== Records for the exercise ==

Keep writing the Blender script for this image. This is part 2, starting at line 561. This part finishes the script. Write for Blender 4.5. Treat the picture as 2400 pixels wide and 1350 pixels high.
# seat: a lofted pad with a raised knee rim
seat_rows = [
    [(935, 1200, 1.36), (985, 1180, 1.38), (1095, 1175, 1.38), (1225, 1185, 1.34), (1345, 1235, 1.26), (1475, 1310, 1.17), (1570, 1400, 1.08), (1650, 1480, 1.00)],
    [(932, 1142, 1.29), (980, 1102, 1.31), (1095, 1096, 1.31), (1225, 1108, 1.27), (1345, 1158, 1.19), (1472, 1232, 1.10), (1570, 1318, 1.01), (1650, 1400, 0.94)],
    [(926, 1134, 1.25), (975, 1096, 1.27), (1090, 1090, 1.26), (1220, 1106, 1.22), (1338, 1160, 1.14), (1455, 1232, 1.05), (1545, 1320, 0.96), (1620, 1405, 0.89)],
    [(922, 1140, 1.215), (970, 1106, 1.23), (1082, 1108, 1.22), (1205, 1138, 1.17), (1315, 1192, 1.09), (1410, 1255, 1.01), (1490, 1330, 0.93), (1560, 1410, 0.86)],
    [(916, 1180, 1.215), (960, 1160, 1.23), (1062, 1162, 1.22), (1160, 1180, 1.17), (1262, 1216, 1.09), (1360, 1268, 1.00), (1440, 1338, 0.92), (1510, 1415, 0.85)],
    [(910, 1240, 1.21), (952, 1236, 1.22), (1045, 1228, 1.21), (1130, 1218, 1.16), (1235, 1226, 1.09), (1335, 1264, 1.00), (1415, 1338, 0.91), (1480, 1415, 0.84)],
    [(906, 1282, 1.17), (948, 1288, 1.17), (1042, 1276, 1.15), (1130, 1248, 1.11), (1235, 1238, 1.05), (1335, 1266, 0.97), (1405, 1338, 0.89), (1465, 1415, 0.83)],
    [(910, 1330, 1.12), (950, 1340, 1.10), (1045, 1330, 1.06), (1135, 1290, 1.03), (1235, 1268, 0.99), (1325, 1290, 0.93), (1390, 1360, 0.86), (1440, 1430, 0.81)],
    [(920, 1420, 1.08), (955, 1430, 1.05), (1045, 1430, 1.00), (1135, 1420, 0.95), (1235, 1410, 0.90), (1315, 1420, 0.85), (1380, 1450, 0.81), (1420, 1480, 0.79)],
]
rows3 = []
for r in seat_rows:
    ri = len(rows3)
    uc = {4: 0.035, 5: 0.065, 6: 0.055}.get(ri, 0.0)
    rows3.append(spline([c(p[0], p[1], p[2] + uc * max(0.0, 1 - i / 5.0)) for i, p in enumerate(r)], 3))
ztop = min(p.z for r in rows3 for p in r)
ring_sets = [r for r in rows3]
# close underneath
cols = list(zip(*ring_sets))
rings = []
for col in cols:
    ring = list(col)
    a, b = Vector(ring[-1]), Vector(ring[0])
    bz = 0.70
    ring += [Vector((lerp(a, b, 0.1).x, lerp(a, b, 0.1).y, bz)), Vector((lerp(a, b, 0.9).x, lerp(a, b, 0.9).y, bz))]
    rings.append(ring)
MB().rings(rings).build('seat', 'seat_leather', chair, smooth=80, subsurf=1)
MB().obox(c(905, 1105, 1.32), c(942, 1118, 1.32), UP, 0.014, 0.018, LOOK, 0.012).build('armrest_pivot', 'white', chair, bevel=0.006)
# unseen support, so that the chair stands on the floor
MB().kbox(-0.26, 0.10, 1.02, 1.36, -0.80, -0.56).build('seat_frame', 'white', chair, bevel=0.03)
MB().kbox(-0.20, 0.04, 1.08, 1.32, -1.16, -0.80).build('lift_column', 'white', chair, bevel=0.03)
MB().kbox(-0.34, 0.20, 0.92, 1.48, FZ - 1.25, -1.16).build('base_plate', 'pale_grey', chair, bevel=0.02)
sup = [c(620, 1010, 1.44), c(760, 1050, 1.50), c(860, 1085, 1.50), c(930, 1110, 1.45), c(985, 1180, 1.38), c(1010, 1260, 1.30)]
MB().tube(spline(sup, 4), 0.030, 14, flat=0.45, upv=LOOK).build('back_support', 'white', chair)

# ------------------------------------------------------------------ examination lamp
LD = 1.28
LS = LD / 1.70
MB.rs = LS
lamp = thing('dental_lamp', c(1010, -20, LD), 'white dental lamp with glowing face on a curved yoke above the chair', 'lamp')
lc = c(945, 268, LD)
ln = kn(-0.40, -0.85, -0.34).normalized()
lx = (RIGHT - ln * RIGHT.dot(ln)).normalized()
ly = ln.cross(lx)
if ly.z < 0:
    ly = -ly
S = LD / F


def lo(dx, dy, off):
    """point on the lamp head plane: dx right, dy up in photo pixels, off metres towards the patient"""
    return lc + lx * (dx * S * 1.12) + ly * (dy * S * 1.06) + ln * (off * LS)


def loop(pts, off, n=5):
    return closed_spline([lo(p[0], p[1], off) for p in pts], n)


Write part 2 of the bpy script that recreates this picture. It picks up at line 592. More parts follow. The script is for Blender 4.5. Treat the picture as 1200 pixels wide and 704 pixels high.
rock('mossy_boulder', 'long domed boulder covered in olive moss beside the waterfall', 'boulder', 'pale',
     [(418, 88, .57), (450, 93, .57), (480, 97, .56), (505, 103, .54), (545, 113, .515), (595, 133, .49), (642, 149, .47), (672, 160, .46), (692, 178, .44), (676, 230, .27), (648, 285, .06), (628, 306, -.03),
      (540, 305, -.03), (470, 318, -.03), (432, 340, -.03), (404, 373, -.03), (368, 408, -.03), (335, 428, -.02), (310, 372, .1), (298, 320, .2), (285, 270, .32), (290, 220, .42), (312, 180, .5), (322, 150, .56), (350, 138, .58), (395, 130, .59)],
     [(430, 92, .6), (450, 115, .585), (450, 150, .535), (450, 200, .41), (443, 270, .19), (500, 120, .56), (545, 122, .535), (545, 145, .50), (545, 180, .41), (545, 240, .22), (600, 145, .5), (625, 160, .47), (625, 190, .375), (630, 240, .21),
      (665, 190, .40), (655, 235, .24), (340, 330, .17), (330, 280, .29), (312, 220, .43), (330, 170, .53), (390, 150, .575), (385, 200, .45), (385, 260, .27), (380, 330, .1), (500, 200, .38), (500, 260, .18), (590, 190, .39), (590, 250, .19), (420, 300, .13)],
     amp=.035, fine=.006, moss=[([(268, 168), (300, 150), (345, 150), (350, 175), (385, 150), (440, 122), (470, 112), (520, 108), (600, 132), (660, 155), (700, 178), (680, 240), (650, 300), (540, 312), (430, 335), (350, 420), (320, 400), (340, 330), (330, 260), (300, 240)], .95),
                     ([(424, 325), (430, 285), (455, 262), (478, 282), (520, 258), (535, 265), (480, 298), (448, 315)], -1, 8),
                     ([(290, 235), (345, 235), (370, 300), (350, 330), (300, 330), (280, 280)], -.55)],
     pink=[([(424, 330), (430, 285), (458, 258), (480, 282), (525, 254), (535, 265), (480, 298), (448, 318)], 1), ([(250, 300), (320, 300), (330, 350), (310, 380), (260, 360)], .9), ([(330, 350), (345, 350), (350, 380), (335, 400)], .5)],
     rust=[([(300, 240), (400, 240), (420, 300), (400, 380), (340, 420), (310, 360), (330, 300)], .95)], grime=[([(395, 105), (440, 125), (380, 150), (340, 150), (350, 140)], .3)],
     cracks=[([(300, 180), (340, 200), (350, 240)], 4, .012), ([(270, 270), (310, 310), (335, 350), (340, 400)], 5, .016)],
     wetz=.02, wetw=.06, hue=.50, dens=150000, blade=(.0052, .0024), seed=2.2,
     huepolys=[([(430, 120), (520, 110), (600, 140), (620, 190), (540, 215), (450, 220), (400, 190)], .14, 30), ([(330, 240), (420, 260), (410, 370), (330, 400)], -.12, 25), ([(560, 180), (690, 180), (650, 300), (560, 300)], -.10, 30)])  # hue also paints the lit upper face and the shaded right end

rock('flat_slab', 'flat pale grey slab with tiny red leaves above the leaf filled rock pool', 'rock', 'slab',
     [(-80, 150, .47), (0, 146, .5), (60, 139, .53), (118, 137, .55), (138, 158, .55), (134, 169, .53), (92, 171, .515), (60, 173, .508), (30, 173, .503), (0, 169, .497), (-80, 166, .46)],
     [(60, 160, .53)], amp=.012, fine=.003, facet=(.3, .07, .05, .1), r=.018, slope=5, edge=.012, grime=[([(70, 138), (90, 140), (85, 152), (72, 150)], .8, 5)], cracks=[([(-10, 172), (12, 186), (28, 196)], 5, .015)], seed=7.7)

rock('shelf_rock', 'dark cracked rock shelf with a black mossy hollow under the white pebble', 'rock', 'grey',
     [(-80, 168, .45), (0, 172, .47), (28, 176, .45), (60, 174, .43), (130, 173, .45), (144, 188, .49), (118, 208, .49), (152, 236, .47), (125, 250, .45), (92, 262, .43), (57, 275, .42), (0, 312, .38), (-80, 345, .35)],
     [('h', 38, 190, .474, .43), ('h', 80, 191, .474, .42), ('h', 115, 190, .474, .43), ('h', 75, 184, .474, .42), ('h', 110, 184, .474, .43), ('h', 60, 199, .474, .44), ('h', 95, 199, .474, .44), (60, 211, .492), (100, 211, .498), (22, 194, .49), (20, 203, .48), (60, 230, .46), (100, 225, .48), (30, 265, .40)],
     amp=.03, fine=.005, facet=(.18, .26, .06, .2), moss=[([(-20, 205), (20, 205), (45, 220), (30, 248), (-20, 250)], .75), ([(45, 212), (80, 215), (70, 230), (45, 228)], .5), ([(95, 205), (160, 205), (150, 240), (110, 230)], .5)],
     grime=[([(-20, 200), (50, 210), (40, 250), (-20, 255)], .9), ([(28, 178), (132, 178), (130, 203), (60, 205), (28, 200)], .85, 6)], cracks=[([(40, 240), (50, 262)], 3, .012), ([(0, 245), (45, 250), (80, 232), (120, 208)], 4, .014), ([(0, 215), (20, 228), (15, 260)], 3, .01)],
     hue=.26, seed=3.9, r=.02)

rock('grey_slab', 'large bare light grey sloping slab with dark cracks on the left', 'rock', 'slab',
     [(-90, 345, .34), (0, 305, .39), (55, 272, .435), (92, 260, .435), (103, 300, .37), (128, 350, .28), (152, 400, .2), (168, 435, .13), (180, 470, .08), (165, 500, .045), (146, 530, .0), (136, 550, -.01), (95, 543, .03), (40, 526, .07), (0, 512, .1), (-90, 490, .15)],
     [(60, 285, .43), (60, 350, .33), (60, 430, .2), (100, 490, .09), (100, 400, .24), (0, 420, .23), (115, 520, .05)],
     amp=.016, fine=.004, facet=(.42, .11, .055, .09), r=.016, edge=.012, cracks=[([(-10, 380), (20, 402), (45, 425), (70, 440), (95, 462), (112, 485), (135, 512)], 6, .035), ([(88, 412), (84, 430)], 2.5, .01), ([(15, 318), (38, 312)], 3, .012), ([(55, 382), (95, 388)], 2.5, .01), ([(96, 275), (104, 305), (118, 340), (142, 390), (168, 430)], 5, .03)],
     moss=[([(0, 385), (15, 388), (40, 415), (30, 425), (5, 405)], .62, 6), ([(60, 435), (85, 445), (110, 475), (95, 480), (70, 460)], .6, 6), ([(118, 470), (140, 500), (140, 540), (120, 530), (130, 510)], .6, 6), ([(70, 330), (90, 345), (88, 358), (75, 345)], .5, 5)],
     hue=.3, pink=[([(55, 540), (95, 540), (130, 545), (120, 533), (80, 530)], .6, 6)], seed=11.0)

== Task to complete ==
Search the data for the string "Write" and copy each line where it appears.

== Answer to the exercise ==
Keep writing the Blender script for this image. This is part 2, starting at line 561. This part finishes the script. Write for Blender 4.5. Treat the picture as 2400 pixels wide and 1350 pixels high.
Write part 2 of the bpy script that recreates this picture. It picks up at line 592. More parts follow. The script is for Blender 4.5. Treat the picture as 1200 pixels wide and 704 pixels high.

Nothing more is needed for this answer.